In a presentation, “Why Boards Don’t Work -- How They Should Work,” I recently made at the Annual General Services Administration Child Care conference in Seattle, I offered the following sign of a healthy functioning board:
In the era of Enron, where boards of corporations have allowed executives to run amuck pillaging corporations assets, one would hope that even directors of non profit corporations would recognize the seriousness of their responsibility. They are not advisors, they are not cheerleaders, they are the bosses. They have been charged by the government with seeing to it that the resources of the organization are wisely and legally employed.
This view is most important as it relates to the relationship between the board and the director. Most early childhood boards behave as if the director is their boss, when, in fact, the director is their employee.
While it is important that the director and board maintain an effective working relationship, the board cannot abdicate its responsibilities to the director. Specifically . . .

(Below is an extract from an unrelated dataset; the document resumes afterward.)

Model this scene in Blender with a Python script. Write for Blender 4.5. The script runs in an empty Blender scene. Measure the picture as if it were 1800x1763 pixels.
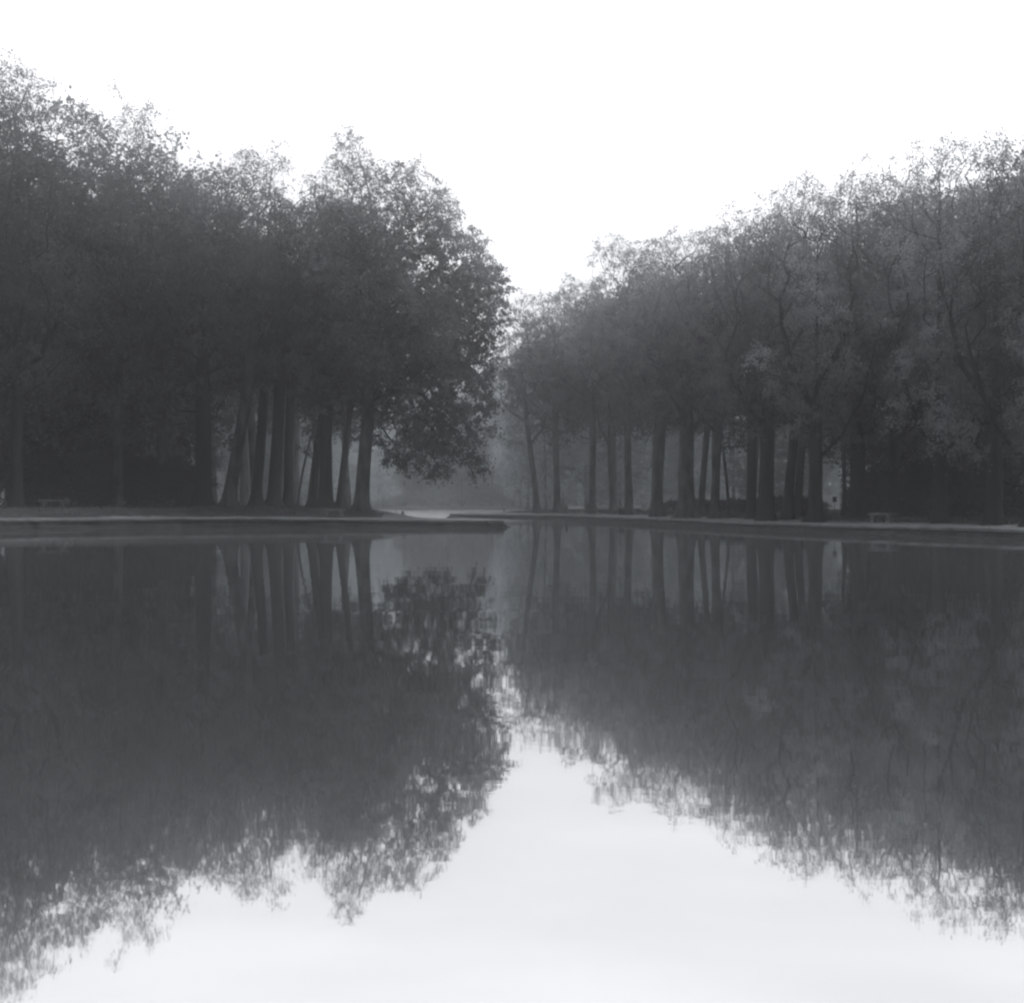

• The director and other members of the corporation should be invited to submit items for the agenda, but the President of the board (or an executive committee) should establish the final agenda for meetings.
• Board meetings should be chaired by the President, not by the director. In fact, the director should not be a board member, but should at most be an ex officio, non-voting, board member.
• Minutes of board meetings should be prepared by the board (possibly with secretarial support from the staff).
• New board members should be recruited and elected by the board itself -- taking suggestions, of course, from the director and other members of the community.
• The board should retain the right to hold executive sessions without the presence of its employees.